Air traffic in France has also been badly affected by ongoing snowfall. Charles de Gaulle airport near Paris expects to cancel a fourth of its flights. Toulouse airport was closed all morning. Around 15,000 homes in southern France are still without electricity.

Britain is experiencing its coldest winter in decades, with more heavy snowfall expected over the weekend. Most Premier League football matches have been postponed as a result.

It has even snowed on the Spanish Mediterranean island of Mallorca. Parts of northwestern Spain are covered by up to 35 centimetres of snow.

The cold weather bringing chaos to Britain has also caused problems across large areas of Europe.

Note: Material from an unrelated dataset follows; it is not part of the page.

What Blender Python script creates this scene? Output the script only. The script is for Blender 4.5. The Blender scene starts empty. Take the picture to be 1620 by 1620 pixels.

But it was not bad news for everyone. Sledge makers reported a boom in sales after years of fearing they had become victims of global warming.

"There hasn't been a run on sleds like this one since at least 25 years," said Michael Ress, owner of a factory in Schwebheim, Germany.

His eight staff are working at maximum capacity, putting together 100 beech-wood sledges a day. The entire forthcoming production of this season's 3,000 sledges, which sell for £35, has already been taken in advance.

"We're running out of supplies," said Ress, adding that he was forced to order certain metal parts from Asia because his usual German suppliers were out of stock.

In France, snow piled up from Normandy to Marseille on the Mediterranean shore. Almost 12 inches of snow fell on Arles and Avignon in southern France.

Stay home and stay out of your cars, the top official in France's Drome region urged residents. Snowstorms cut electricity to thousands of homes. A dozen flights were cancelled out of Marseille-Provence airport in southern France.

Much of Spain was also shivering. A nature park in the normally temperate Murcia region in the south-east turned on heaters at a pen housing three giraffes more accustomed to warmer climes. In the Catalonia region centred on Barcelona snow prevented 72 schools from reopening after the Christmas vacation, providing an extra day off for more than 16,000 children.

Heavy rains caused flooding across central and southern Italy, and authorities in Rome are watching the rising level of the Tiber. Northern Italy was blanketed by snow, while Venice faced the "acqua alta" phenomenon - exceptionally high tides which often flood most of the lagoon city in winter.

In Sweden, temperatures dropped to -38.7C, straining the country's energy supplies. Heavy snow forced the Czech Republic to close two busy border crossings to trucks - one with Germany and the other one with Slovakia.